O Senhor dos Anéis: Os Anéis de Poder, que estreou na noite desta quinta-feira, 1º, no Prime Video, chegou para juntar as duas coisas: uma série inspirada em notas de apêndice e anotações de J.R.R. Tolkien que não fica devendo nada em termos de efeitos visuais para as obras de Peter Jackson.
**A seguir, spoilers dos dois primeiros episódios de 'O Senhor dos Anéis: Os Anéis de Poder'. Só leia depois de assistir**
A maior diferença é que a série é menos branca e tem muito mais personagens femininas de destaque, a começar por Galadriel (Morfydd Clark), que aparecia bem diferente na trilogia em um papel marcante, mas pequeno, de Cate Blanchett. Aqui, ela é uma guerreira determinada a provar que Sauron, o seguidor de Morgoth, mestre do mal, não desapareceu, nem os seus orcs. Sauron matou o irmão de Galadriel, um elfo que, se não fosse por isso, teria vivido para sempre.

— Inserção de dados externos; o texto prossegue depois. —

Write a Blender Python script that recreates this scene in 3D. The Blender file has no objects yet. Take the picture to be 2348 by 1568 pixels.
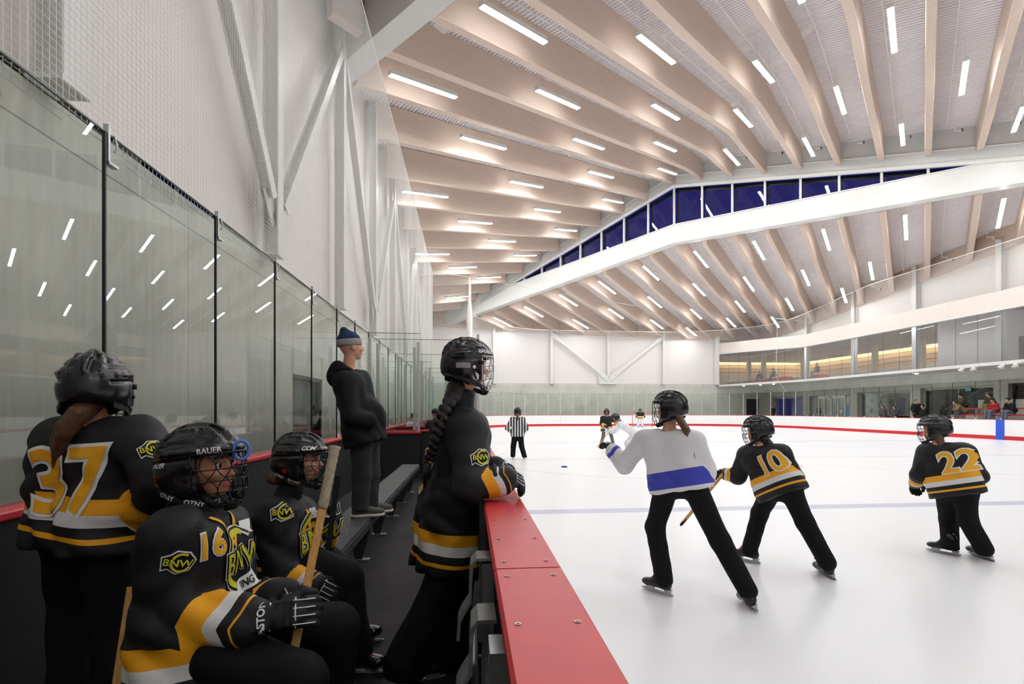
import bpy, bmesh, math, random
import numpy as np
from mathutils import Vector, Matrix
from mathutils.bvhtree import BVHTree
random.seed(7); RNG = np.random.default_rng(7)
scene = bpy.context.scene
COL = scene.collection

# ------------------------------------------------------------------ camera
F = 1109.0; CX = 1174.0; HY = 940.0; CAMH = 1.53
TH = math.atan(99/F); CT, ST_ = math.cos(TH), math.sin(TH)
cam = bpy.data.cameras.new('camera'); cam_o = bpy.data.objects.new('camera', cam); COL.objects.link(cam_o)
cam.sensor_width = 36.0; cam.lens = 36.0*F/2348.0; cam.shift_y = (HY-784.0)/2348.0
cam.clip_start = 0.05; cam.clip_end = 300
cam_o.location = (0, 0, CAMH); cam_o.rotation_euler = (math.pi/2, 0, -TH)
scene.camera = cam_o

def at(px, py, zc):
    """world point seen at a photo pixel, zc metres in front of the camera"""
    xc = (px-CX)/F*zc
    return Vector((zc*ST_+xc*CT, zc*CT-xc*ST_, CAMH+(HY-py)/F*zc))

# roof grid: s runs across the diagonal bays, t along the window band
PHI = math.radians(45.5); SX, SY = math.sin(PHI), math.cos(PHI); TX, TY = -math.cos(PHI), math.sin(PHI)
def ST(s, t, z=0.0): return Vector((s*SX+t*TX, s*SY+t*TY, z))
def to_st(x, y): return x*SX+y*SY, x*TX+y*TY

# ------------------------------------------------------------------ objects
def link(name, me, mat=None, parent=None):
    o = bpy.data.objects.new(name, me); COL.objects.link(o)
    if mat is not None:
        for m in (mat if isinstance(mat, (list, tuple)) else [mat]): me.materials.append(m)
    if parent is not None:
        o.parent = parent
        if parent.get('_w') is not None: pass
    return o

def empty(name, loc=(0, 0, 0)):
    o = bpy.data.objects.new(name, None); COL.objects.link(o); o.location = loc
    o.empty_display_size = 0.1
    return o

def tag(o, label=None, cat=None, group=None, kind=None):
    if label: o['label'] = label
    if cat: o['category'] = cat
    if group: o['group'] = group
    if kind: o['kind'] = kind
    return o

def struct(o): o['kind'] = 'structure'; return o

class MB:
    """collects shapes into one mesh (world coordinates, or local to an origin)"""
    def __init__(s, org=(0, 0, 0)): s.v = []; s.f = []; s.o = Vector(org); s.mi = []
    def add(s, vs, fs, mi=0):
        b = len(s.v); s.v += [tuple(Vector(p)-s.o) for p in vs]; s.f += [tuple(b+i for i in f) for f in fs]; s.mi += [mi]*len(fs)
    def box(s, lo, hi, mi=0):
        x0, y0, z0 = lo; x1, y1, z1 = hi
        s.add([(x0,y0,z0),(x1,y0,z0),(x1,y1,z0),(x0,y1,z0),(x0,y0,z1),(x1,y0,z1),(x1,y1,z1),(x0,y1,z1)],
              [(0,3,2,1),(4,5,6,7),(0,1,5,4),(1,2,6,5),(2,3,7,6),(3,0,4,7)], mi)
    def obox(s, c, ax, ay, az, mi=0):
        """oriented box: centre, half-axis vectors"""
        c, ax, ay, az = map(Vector, (c, ax, ay, az))
        vs = [c+sx*ax+sy*ay+sz*az for sz in (-1, 1) for sx, sy in ((-1,-1),(1,-1),(1,1),(-1,1))]
        fs = [(0,3,2,1),(4,5,6,7),(0,1,5,4),(1,2,6,5),(2,3,7,6),(3,0,4,7)]
        if ax.cross(ay).dot(az) < 0: fs = [f[::-1] for f in fs]
        s.add(vs, fs, mi)
    def bar(s, a, b, w, h, up=(0, 0, 1), mi=0):
        a, b = Vector(a), Vector(b); d = (b-a); u = Vector(up)
        sd = d.cross(u)
        if sd.length < 1e-6: sd = d.cross(Vector((1, 0, 0)))
        sd.normalize(); u = sd.cross(d).normalized()
        s.obox((a+b)/2, d/2, sd*w/2, u*h/2, mi)
    def tube(s, pts, r, n=8, closed=False, mi=0, cap=True):
        pts = [Vector(p) for p in pts]; m = len(pts)
        rs = r if isinstance(r, (list, tuple)) else [r]*m
        vs = []; prev = None
        for i, p in enumerate(pts):
            if closed: d = pts[(i+1) % m]-pts[i-1]
            else: d = pts[min(i+1, m-1)]-pts[max(i-1, 0)]
            d.normalize()
            if prev is None:
                a = d.cross(Vector((0, 0, 1)))
                if a.length < .1: a = d.cross(Vector((1, 0, 0)))
            else: a = prev-d*prev.dot(d)
            a.normalize(); prev = a.copy(); b = d.cross(a)
            vs += [p+rs[i]*(math.cos(2*math.pi*j/n)*a+math.sin(2*math.pi*j/n)*b) for j in range(n)]
        fs = []
        for i in range(m if closed else m-1):
            i2 = (i+1) % m
            fs += [(i*n+j, i*n+(j+1) % n, i2*n+(j+1) % n, i2*n+j) for j in range(n)]
        if not closed and cap:
            fs += [tuple(range(n))[::-1], tuple((m-1)*n+j for j in range(n))]
        s.add(vs, fs, mi)
    def sweep(s, path, prof, closed_prof=True, mi=0, cap=True):
        """path: list of (point, left vector (horizontal), up); prof: list of (a,b) offsets"""
        n = len(prof); vs = []
        for p, l, u in path:
            vs += [Vector(p)+a*Vector(l)+b*Vector(u) for a, b in prof]
        fs = []
        for i in range(len(path)-1):
            for j in range(n if closed_prof else n-1):
                k = (j+1) % n
                fs.append((i*n+j, i*n+k, (i+1)*n+k, (i+1)*n+j))
        if cap and closed_prof:
            fs += [tuple(range(n))[::-1], tuple((len(path)-1)*n+j for j in range(n))]
        s.add(vs, fs, mi)
    def disc(s, c, ax, r, h, n=16, mi=0):
        c = Vector(c); ax = Vector(ax).normalized()
        s.tube([c-ax*h/2, c+ax*h/2], r, n, mi=mi)
    def build(s, name, mat, parent=None, smooth=False, recalc=True, loc=None):
        me = bpy.data.meshes.new(name); me.from_pydata(s.v, [], s.f); me.update()
        if any(s.mi):
            me.polygons.foreach_set('material_index', s.mi)
        if recalc:
            bm = bmesh.new(); bm.from_mesh(me); bmesh.ops.recalc_face_normals(bm, faces=bm.faces); bm.to_mesh(me); bm.free()
        if smooth: me.polygons.foreach_set('use_smooth', [True]*len(me.polygons))
        o = link(name, me, mat, parent)
        if loc is not None: o.location = loc
        elif s.o.length > 0 and parent is None: o.location = s.o
        return o

def smooth_by_angle(o, deg=40):
    me = o.data; me.polygons.foreach_set('use_smooth', [True]*len(me.polygons))
    try: me.set_sharp_from_angle(angle=math.radians(deg))
    except Exception: pass

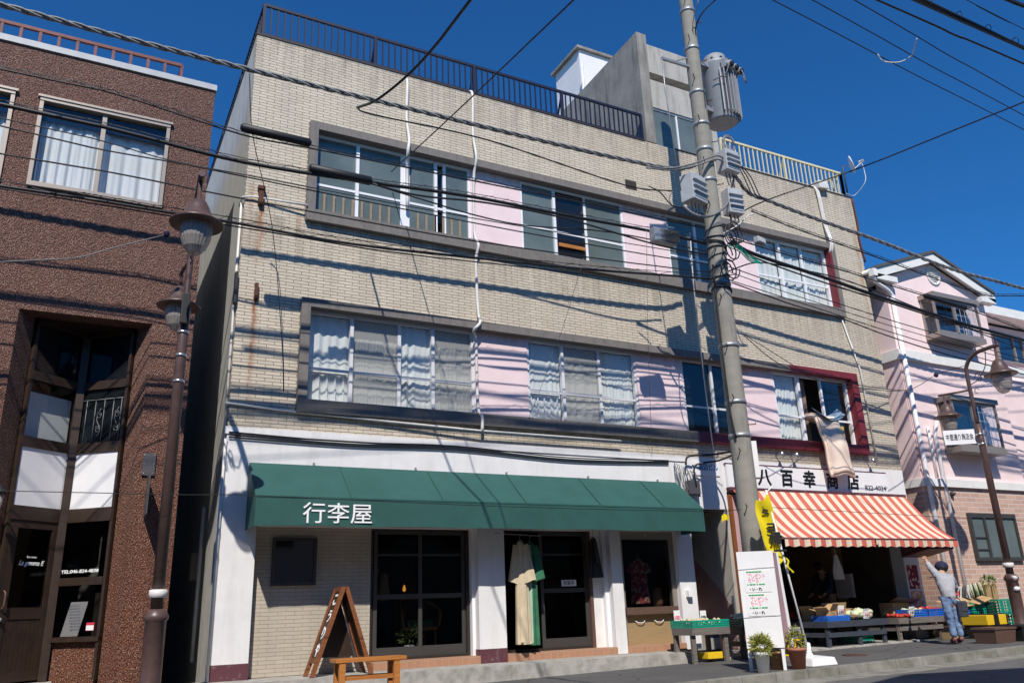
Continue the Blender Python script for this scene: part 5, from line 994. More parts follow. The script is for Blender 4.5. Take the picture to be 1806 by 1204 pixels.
# spotlights over the shop sign
for lab, x in (('small silver sign spotlight below the maroon frame beside the pole', 12.35), ('small silver sign spotlight in the middle of the maroon frame', 12.75), ('small silver sign spotlight at the right end of the shop sign', 15.0)):
    t = thing('spotlight', lab, 'spotlight', (x, -.05, 3.5), 'spotlights above the greengrocer sign'); b = MB(); b.tube([(x, .0, 3.52), (x+.02, -.16, 3.55)], .012, 6); b.build('bracket', 'galv', t)
    MB().lathe((x+.02, -.16, 3.52), [(.02, .06), (.035, .03), (.06, -.06), (.05, -.06), (0, -.02)], 14).build('lamp_head', 'chrome', t)
# ------------------------------------------------------------------ sandwich board, bench
def px_(x, y): return Vector((x, y, 0))
S = thing('sandwich_board', 'wooden A-frame sandwich board with white hiragana in front of the tiled wall', 'sign', (3.3, -.2, 0))
def leaf(x0, xt, y0, y1, name, txt):       # a leaning framed panel: foot at x0, top at xt
    f = MB(); zt = 1.14
    for y in (y0, y1-.04): f.hexa([(x0-.03, y, 0), (x0+.03, y, 0), (x0-.03, y+.04, 0), (x0+.03, y+.04, 0), (xt-.03, y, zt), (xt+.03, y, zt), (xt-.03, y+.04, zt), (xt+.03, y+.04, zt)])
    for k in (.17, .97):
        x = x0+(xt-x0)*k; z = zt*k; f.hexa([(x-.025, y0+.04, z-.03), (x+.025, y0+.04, z-.03), (x-.025, y1-.04, z-.03), (x+.025, y1-.04, z-.03), (x-.025, y0+.04, z+.03), (x+.025, y0+.04, z+.03), (x-.025, y1-.04, z+.03), (x+.025, y1-.04, z+.03)])
    F = f.build('frame', 'wood_red', S); a, c = .2, .945; p = MB(); x1, x2 = x0+(xt-x0)*a, x0+(xt-x0)*c
    p.hexa([(x1-.008, y0+.04, zt*a), (x1+.008, y0+.04, zt*a), (x1-.008, y1-.04, zt*a), (x1+.008, y1-.04, zt*a), (x2-.008, y0+.04, zt*c), (x2+.008, y0+.04, zt*c), (x2-.008, y1-.04, zt*c), (x2+.008, y1-.04, zt*c)]); p.build('board', 'dark_wood', F)
    if txt:
        up = Vector((xt-x0, 0, zt)).normalized()
        for i, ch in enumerate('こうりや'):
            k = .80-.19*i; o = Vector((x0+(xt-x0)*k-.012, (y0+y1)/2+.085, zt*k)); text(ch, .19, 'white_txt', F, o, right=(0, -1, 0), up=up, bold=.006)
leaf(2.98, 3.38, -.52, -.14, 'left', True); leaf(3.80, 3.42, -.50, -.12, 'right', False)
MB().prism([(3.12, .22), (3.66, .22), (3.41, 1.06), (3.37, 1.06)], 'y', -.135, -.12).build('back_panel', 'dark_wood', S)
MB().tube([(3.12, -.10, .4), (3.68, -.10, .38)], .006, 5).build('stay_chain', 'galv', S)
S = thing('bench', 'low orange brown wooden bench on the pavement in front of the left shop', 'bench', (3.55, -1.05, -.26))
gz = ground_z(3.5); b = MB(); b.box(3.08, 4.02, -1.12, -.98, .195, .24, .006); b.box(3.08, 4.02, -1.27, -1.14, .195, .24, .006); b.build('seat', 'wood_bench', S)
for x in (3.16, 3.88):
    for y in (-1.26, -1.05): MB().box(x-.03, x+.05, y, y+.06, gz, .195, .004).build('leg', 'wood_bench', S)
b = MB(); b.box(3.22, 3.86, -1.22, -1.19, -.02, .03); b.box(3.22, 3.86, -1.04, -1.01, -.02, .03); b.build('stretcher', 'wood_bench', S)
S = thing('vase_plant', 'green leafy plant in a white vase inside the shop door glass', 'potted plant', (4.72, .5, .1))
MB().lathe((4.72, .5, .1), [(.05, 0), (.09, .05), (.10, .12), (.07, .2), (.06, .2), (0, .12)], 16).build('vase', 'white_plastic', S)
def foliage(c, r, n, size, name, mat, parent, seed=1, up=.5, long=1.0):
    rg = random.Random(seed); b = MB()
    for i in range(n):
        d = Vector((rg.gauss(0, 1), rg.gauss(0, 1), rg.gauss(up, .8))).normalized(); p = Vector(c)+Vector((d.x*r[0], d.y*r[1], d.z*r[2]))*rg.uniform(.35, 1)
        t = (d+Vector((rg.uniform(-.6, .6), rg.uniform(-.6, .6), rg.uniform(-.6, .3)))).normalized(); s = t.orthogonal().normalized(); s = (Matrix.Rotation(rg.uniform(0, 6.3), 3, t) @ s); l = size*rg.uniform(.6, 1.3)*long; w_ = size*rg.uniform(.35, .5)
        n_ = t.cross(s); b.face([p, p+t*l*.5+s*w_*.5+n_*.1*l, p+t*l, p+t*l*.5-s*w_*.5+n_*.1*l])
    return b.build(name, mat, parent, normals=False)
foliage((4.72, .48, .42), (.2, .15, .18), 90, .07, 'leaves', 'leaf', S, 4)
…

Em uma missão, provavelmente a última, ela acredita estar na pista certa. Mas, depois de enfrentar um Troll das Neves, sua companhia a abandona. De volta a Lindon, a capital dos Altos-Elfos, recebe a notícia de que o Alto-Rei Gil-Galad (Benjamin Walker) decretou que a Terra-Média vive tempos de paz, que Sauron e os orcs foram eliminados. Galadriel é enviada para uma espécie de aposentadoria no paraíso, sentindo-se traída por seu amigo, o político Elrond (Robert Aramayo, que coincidentemente fez o jovem Eddard Stark em GoT e é bem diferente de Hugo Weaving, o intérprete do personagem nos filmes de Jackson). Galadriel, porém, decide que essa vida não é para ela e pula do barco. Encontra um grupo de náufragos em alto-mar, do qual só sobrevive o misterioso Halbrand (Charlie Vickers).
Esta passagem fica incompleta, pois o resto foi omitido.